Adobe wraps Flash in DMCA

February 22, 2008.

Seth Schoen warns that Adobe will use encryption as part of its DRM in its latest versions of applications for the creation, distribution and playing of Flash content, now that sites such as Youtube have made Flash the de facto standard for online video. Intentions by the big content owners such as the BBC to provide video as long as it's protected are probably part of the equation, as the price for the server software sold by Adobe takes into account the amount of data shifted. DRM won't stop infringement, but it'll give right holders a powerful legal weapon.

Monster Traffic

February 8, 2008.

Most ordinary sites, when linked by Slashdot, are brought to their knees as long as the link is on Slashdot's front page, because there are a lot of people reading "/." news.

The W3C gets about 600 times as much in pointless traffic, because even more people apparently cannot read or don't bother to. All wasted, and almost always caused by robots and other crawlers programmed and used by people who shouldn't be allowed near a keyboard.

Even today, two and a half years after killing my RSS feed because of excessive and unneeded requests, some so called newsreaders - including Feedfetcher-Google - still try to access that resource every few minutes. Status and Error codes are apparently something understood only by a select few.

Flash 9

December 6, 2007.

Adobe introduces its Flash Player 9 as .tar.gz or .rpm and with a .yum repository file. It's available for OS X and Windows Home computers as well.

MSN's going to be like Google - was

October 5, 2007.

You must've read it several times this morning, as lots of media repeat MSFT's PR saying "Microsoft rolls out search improvements". What they do is adding stemming to their search engine, plus a few other tricks in discovering and discounting stop words.

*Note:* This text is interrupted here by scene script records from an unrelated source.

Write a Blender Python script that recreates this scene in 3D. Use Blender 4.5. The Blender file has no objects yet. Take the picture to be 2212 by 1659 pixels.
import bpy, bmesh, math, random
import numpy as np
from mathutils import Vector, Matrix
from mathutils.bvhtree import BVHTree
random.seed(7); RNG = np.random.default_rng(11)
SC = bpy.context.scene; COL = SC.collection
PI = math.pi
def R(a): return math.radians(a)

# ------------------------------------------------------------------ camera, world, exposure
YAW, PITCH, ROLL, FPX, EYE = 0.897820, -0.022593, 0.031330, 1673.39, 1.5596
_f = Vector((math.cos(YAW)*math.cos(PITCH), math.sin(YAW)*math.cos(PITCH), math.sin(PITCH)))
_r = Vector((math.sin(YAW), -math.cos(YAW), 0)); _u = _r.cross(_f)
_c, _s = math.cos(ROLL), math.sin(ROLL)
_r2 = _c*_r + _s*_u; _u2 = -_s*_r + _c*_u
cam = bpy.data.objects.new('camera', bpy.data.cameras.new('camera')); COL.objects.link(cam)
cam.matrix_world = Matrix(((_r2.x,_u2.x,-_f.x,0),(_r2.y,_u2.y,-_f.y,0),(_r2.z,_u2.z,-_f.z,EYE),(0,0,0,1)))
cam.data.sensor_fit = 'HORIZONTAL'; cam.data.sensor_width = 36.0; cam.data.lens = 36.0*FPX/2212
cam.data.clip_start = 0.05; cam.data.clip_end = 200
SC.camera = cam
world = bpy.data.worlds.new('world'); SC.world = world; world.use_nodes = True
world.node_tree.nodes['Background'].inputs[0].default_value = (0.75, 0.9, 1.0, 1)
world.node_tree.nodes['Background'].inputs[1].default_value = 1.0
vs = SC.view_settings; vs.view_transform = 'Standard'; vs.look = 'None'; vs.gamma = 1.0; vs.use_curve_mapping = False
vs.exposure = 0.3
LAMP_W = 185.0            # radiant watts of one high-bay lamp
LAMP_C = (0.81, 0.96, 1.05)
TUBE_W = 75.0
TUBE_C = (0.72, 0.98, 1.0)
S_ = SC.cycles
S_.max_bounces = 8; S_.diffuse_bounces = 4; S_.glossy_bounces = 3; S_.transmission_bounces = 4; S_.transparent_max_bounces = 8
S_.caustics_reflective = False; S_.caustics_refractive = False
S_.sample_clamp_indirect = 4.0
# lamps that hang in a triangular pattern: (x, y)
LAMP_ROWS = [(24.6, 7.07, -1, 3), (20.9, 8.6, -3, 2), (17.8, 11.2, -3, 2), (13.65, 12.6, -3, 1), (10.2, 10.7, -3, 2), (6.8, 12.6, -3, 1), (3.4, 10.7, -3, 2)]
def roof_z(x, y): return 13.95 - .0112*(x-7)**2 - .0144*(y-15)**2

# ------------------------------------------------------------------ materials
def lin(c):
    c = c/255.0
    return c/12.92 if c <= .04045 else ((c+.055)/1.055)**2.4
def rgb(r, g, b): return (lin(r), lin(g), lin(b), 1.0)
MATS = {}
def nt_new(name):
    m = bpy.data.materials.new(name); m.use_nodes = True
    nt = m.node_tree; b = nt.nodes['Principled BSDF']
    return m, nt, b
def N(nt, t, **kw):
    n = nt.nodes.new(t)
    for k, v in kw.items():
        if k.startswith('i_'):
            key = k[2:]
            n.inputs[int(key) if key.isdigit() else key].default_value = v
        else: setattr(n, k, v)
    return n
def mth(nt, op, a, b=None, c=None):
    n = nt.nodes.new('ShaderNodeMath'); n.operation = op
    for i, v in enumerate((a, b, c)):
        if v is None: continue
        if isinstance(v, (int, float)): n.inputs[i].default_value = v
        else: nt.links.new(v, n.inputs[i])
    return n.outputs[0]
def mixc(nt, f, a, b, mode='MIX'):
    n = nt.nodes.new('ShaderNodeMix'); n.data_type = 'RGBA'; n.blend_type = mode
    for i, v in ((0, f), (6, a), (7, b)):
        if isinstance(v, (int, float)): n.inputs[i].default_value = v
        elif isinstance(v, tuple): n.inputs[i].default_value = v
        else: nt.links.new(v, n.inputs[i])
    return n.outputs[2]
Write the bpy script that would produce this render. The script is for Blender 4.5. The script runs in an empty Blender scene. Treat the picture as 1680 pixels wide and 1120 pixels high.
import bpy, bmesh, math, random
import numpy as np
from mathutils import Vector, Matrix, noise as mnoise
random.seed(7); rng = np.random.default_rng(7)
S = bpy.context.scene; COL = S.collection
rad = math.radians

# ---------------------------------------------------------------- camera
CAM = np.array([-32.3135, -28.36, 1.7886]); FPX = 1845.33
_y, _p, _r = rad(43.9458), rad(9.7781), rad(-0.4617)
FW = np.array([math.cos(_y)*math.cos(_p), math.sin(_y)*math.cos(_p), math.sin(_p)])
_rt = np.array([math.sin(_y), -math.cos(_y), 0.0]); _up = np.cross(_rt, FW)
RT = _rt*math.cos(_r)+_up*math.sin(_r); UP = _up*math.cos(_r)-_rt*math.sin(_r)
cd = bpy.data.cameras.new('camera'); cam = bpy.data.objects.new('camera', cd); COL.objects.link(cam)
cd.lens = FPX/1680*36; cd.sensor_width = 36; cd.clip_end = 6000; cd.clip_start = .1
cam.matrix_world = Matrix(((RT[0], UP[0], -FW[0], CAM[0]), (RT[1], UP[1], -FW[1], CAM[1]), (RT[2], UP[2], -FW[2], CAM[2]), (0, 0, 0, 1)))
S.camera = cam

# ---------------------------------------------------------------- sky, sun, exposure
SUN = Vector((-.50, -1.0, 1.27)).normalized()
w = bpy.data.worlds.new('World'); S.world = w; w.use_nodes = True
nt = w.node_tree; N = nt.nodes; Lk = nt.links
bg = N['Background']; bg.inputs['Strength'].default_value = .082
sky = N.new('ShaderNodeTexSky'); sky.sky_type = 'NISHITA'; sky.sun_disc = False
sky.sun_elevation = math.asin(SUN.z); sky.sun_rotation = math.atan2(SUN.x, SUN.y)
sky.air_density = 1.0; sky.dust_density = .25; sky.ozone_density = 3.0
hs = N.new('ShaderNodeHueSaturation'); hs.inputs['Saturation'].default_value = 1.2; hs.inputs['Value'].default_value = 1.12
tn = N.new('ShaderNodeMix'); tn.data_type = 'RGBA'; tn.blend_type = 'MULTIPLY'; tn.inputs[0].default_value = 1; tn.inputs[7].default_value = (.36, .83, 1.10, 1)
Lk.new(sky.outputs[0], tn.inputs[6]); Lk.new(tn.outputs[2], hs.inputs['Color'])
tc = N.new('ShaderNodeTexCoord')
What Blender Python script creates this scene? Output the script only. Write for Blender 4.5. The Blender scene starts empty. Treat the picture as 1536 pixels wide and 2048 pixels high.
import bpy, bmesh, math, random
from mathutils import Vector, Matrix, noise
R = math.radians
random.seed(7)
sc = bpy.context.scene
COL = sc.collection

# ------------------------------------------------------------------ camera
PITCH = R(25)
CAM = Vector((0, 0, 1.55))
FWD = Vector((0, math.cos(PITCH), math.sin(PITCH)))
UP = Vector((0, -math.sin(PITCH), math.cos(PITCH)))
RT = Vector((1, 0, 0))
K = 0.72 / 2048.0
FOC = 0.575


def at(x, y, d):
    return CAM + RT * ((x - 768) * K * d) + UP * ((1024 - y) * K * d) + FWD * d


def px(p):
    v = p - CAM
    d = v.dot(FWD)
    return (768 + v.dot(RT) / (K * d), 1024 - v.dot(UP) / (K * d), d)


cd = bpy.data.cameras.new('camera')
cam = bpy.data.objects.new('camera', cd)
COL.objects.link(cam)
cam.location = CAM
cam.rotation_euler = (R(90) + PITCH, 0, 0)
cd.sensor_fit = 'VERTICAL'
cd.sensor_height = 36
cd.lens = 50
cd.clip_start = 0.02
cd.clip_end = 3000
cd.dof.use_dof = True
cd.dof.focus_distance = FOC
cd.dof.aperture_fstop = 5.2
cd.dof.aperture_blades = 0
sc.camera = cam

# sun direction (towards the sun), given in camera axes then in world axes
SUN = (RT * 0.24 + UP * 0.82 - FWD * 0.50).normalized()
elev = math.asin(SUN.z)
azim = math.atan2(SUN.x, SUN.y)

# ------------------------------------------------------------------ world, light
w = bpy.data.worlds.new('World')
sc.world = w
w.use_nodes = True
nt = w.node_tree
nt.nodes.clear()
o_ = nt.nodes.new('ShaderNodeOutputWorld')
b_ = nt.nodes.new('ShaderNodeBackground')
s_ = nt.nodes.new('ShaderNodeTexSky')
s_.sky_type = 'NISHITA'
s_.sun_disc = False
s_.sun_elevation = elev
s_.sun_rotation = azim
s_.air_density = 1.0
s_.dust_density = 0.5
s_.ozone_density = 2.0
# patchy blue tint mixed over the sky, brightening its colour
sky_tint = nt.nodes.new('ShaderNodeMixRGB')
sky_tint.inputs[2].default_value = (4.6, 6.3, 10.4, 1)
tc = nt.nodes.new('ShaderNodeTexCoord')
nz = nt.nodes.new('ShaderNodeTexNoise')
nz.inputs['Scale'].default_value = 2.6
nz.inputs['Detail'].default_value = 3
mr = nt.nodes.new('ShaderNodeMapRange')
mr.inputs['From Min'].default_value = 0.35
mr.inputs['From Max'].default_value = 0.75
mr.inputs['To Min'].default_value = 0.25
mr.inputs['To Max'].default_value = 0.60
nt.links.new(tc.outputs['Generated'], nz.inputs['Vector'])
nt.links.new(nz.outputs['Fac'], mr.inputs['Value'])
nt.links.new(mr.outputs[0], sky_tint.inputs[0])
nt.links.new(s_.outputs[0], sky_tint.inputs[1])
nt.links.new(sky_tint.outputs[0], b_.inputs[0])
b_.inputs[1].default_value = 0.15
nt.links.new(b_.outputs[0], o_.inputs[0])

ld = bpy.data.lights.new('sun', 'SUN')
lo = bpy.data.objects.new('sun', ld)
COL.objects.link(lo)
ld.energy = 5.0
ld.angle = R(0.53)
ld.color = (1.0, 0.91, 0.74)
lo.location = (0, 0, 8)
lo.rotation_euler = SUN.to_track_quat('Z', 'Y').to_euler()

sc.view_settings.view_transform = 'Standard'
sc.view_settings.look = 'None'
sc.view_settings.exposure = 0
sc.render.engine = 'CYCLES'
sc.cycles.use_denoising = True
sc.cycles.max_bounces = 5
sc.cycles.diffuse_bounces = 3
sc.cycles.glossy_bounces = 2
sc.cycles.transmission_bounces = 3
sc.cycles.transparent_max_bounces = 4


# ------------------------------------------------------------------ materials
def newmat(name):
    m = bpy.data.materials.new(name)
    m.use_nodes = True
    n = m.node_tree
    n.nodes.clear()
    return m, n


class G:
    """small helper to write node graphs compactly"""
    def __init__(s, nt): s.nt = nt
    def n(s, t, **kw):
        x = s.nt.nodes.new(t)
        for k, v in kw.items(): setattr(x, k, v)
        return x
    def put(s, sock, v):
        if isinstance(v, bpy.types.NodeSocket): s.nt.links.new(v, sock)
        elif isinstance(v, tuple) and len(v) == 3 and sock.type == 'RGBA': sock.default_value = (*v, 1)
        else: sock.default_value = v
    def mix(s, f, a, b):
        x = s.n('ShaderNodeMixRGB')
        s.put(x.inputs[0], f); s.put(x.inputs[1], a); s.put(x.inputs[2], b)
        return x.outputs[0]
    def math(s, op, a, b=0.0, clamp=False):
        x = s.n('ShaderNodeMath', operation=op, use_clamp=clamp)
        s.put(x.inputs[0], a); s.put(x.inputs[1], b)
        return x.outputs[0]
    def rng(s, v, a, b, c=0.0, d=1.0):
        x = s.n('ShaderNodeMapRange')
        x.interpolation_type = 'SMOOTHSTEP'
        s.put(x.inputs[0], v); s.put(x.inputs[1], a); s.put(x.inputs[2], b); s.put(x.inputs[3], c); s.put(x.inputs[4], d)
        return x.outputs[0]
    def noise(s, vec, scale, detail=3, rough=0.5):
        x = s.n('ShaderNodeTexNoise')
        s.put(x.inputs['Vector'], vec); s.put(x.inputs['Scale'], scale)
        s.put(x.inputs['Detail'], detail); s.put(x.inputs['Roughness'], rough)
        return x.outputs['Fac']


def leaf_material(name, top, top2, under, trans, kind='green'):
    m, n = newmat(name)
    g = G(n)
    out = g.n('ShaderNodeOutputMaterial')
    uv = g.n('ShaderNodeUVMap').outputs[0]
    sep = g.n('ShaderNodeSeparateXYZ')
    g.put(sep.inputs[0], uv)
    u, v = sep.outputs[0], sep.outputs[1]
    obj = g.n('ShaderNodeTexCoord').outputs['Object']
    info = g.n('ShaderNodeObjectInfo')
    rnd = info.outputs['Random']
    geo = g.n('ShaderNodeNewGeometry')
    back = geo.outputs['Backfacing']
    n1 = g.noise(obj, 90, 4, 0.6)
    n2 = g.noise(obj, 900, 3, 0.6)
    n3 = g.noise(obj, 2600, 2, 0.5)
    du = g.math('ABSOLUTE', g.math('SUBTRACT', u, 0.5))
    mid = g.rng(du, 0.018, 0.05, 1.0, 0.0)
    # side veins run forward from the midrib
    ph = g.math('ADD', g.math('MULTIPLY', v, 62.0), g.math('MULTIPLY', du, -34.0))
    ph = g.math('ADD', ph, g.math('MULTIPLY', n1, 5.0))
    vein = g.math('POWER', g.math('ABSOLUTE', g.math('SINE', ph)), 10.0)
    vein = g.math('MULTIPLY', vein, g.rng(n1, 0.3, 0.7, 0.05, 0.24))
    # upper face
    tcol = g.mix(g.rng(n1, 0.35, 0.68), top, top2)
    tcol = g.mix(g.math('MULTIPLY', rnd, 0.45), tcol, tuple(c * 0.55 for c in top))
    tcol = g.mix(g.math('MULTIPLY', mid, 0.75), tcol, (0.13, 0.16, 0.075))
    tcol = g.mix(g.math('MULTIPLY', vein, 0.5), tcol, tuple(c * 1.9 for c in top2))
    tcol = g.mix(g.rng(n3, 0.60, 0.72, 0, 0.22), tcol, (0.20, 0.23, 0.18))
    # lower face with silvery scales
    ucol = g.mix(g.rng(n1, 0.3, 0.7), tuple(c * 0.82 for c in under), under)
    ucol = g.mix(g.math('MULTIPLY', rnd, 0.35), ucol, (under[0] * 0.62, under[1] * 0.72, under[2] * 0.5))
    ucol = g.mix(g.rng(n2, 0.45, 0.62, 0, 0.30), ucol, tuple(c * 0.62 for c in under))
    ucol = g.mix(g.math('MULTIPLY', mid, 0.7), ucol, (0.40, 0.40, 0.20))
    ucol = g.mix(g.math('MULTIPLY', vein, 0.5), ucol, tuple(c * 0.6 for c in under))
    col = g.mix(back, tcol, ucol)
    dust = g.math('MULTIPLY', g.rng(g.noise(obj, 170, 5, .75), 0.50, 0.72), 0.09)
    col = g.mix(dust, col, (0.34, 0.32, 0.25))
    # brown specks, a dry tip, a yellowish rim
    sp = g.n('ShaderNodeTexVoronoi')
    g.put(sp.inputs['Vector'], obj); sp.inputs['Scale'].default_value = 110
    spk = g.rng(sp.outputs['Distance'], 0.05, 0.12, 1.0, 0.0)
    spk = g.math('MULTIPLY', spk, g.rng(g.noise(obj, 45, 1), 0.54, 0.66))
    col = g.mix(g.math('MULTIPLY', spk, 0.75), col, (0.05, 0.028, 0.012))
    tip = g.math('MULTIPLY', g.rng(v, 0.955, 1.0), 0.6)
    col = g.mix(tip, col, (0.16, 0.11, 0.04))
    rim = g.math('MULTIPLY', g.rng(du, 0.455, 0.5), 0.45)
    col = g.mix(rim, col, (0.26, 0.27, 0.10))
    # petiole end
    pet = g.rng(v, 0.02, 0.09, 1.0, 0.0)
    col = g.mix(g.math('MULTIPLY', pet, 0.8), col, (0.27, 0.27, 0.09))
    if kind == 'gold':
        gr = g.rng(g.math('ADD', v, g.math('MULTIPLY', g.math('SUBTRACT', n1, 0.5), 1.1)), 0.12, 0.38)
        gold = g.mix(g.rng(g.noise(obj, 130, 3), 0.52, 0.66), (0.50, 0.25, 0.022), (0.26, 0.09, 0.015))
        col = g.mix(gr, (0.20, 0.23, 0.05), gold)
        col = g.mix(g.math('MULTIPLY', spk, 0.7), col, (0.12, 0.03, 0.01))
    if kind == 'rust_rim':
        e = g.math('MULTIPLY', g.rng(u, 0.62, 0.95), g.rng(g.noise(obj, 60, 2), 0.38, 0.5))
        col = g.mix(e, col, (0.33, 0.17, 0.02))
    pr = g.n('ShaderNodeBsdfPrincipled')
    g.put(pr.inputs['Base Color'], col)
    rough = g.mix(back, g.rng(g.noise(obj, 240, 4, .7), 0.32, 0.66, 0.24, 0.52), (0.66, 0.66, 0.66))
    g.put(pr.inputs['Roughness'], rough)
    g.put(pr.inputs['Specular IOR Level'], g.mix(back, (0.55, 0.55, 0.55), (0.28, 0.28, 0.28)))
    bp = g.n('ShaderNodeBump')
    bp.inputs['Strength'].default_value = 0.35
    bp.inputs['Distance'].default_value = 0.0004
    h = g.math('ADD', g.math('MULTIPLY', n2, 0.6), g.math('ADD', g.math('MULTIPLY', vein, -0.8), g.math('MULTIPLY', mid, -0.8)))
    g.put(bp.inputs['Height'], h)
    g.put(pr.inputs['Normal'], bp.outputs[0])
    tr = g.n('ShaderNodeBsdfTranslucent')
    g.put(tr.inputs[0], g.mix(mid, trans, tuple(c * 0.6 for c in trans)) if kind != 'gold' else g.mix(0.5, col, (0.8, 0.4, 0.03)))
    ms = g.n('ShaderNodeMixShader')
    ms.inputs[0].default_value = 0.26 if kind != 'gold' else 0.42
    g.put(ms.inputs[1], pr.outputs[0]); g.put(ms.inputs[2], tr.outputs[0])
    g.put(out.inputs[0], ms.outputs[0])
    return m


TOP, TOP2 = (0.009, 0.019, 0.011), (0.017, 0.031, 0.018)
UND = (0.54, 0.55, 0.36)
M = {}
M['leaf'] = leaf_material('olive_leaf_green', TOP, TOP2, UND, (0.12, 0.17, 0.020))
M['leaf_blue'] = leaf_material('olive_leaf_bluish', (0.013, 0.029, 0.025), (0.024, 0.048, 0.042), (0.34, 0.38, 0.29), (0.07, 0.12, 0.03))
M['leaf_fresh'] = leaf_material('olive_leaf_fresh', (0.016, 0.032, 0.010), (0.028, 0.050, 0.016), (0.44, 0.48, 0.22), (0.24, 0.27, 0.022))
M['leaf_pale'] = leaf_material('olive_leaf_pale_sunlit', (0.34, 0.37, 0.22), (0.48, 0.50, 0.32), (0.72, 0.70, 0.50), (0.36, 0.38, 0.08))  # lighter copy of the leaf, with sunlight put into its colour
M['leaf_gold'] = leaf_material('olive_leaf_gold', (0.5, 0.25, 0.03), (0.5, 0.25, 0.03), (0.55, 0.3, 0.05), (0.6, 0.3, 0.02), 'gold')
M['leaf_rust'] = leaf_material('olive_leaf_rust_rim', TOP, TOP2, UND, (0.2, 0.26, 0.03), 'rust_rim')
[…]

Stemming was an advanced technology when first published in 1968. Because it wasn't finished then, Martin Porter published his improved and elegant algorithm for english language words in 1980, which was used, rewritten and cloned umpteen times, but never improved. More like slightly broken, as none of the implementations were error free when compared to Porter's publication or an english dictionary. For this reason he released a library of code for english and other [stemmable] languages about 20 years later.

Google started using a form of stemming around 2003. And now Microsoft regards itself on a par with Google as it will introduce stemming as well. It seems to ignore the fact that others may have moved on.